Your task:
Wherever a line holds the word "objects", copy that line out.

-- BEGIN Recorded information --

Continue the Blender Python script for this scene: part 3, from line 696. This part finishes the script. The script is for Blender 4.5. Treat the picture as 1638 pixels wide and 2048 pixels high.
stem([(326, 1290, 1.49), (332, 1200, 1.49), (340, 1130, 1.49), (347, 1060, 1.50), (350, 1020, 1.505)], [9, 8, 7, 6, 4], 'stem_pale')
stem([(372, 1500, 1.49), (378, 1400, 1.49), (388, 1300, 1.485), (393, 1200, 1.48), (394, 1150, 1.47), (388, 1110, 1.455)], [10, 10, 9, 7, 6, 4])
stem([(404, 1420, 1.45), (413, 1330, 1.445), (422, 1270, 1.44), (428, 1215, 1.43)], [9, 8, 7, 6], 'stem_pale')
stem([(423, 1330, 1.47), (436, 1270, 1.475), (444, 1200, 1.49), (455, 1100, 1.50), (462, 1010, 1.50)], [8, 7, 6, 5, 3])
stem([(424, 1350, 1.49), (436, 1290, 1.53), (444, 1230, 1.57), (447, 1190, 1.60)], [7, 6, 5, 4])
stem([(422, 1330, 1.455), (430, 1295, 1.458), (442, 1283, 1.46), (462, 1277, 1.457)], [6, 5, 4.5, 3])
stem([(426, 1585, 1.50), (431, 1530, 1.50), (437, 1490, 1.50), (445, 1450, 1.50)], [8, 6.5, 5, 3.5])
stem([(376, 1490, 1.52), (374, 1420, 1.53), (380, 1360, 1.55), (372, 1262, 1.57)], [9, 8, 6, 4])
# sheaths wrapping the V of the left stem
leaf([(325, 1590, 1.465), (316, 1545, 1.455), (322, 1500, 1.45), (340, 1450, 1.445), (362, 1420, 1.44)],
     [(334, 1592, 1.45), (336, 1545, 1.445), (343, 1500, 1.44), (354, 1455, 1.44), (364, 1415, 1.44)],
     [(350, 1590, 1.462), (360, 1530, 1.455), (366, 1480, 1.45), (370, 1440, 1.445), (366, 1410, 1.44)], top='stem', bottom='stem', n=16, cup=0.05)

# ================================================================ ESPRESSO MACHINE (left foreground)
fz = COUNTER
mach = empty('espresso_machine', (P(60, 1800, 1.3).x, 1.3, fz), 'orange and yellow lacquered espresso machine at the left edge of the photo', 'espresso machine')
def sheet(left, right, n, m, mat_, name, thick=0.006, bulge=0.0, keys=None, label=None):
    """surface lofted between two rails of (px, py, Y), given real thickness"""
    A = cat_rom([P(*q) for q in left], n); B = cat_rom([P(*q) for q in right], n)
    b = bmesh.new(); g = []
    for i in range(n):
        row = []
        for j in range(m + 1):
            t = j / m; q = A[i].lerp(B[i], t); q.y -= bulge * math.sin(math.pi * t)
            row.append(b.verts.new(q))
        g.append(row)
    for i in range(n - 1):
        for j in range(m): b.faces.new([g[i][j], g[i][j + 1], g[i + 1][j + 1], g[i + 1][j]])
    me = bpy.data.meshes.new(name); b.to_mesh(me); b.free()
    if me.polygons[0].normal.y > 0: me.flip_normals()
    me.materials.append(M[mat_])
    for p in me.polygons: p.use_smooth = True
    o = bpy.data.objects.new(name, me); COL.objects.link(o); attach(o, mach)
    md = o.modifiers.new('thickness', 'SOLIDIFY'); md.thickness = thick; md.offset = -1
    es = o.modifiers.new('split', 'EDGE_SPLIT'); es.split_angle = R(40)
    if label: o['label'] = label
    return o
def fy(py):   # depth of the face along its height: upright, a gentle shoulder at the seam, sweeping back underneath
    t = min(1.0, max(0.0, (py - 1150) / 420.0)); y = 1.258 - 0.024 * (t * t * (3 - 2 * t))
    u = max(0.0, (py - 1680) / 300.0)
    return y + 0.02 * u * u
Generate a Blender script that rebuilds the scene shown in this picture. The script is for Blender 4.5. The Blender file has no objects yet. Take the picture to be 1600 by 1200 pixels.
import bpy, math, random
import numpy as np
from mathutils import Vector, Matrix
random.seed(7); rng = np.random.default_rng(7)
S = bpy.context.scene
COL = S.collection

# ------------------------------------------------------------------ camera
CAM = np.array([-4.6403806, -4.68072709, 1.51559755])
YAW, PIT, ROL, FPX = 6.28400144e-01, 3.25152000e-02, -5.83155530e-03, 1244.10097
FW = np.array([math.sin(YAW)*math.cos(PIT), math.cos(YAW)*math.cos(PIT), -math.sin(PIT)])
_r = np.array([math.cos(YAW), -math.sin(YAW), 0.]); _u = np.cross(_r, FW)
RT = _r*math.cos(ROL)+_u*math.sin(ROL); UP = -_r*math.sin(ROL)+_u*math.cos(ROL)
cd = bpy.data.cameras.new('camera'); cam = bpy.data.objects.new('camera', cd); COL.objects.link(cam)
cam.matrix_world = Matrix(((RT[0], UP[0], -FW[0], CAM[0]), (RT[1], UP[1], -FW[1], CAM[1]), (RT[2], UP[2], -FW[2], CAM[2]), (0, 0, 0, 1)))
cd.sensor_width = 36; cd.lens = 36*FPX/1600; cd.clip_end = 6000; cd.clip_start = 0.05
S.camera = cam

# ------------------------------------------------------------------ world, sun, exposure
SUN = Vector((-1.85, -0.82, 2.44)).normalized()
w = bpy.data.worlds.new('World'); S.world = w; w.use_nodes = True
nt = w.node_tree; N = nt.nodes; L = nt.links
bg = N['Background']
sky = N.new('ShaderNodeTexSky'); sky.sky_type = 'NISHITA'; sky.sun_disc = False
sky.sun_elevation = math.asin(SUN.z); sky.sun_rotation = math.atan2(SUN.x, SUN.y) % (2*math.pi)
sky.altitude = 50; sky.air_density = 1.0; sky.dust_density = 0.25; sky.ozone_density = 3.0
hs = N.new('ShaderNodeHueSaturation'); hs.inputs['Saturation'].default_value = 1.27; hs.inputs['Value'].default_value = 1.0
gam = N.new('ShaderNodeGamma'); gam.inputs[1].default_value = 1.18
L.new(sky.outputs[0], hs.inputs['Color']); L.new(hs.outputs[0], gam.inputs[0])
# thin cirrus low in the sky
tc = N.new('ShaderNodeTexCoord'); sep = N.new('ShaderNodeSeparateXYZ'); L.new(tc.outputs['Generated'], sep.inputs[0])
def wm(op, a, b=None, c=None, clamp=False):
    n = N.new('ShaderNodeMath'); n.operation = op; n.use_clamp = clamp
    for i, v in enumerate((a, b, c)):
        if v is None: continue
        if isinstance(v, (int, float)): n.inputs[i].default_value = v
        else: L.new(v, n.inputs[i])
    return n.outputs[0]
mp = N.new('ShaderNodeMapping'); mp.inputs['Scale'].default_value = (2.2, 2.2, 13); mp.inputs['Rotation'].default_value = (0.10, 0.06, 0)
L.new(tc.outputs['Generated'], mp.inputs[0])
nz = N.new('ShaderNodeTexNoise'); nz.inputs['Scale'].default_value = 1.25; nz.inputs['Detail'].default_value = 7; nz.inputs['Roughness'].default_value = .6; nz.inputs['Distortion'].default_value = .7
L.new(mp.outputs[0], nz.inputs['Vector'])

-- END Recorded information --

Final answer:
    o = bpy.data.objects.new(name, me); COL.objects.link(o); attach(o, mach)
Generate a Blender script that rebuilds the scene shown in this picture. The script is for Blender 4.5. The Blender file has no objects yet. Take the picture to be 1600 by 1200 pixels.
cd = bpy.data.cameras.new('camera'); cam = bpy.data.objects.new('camera', cd); COL.objects.link(cam)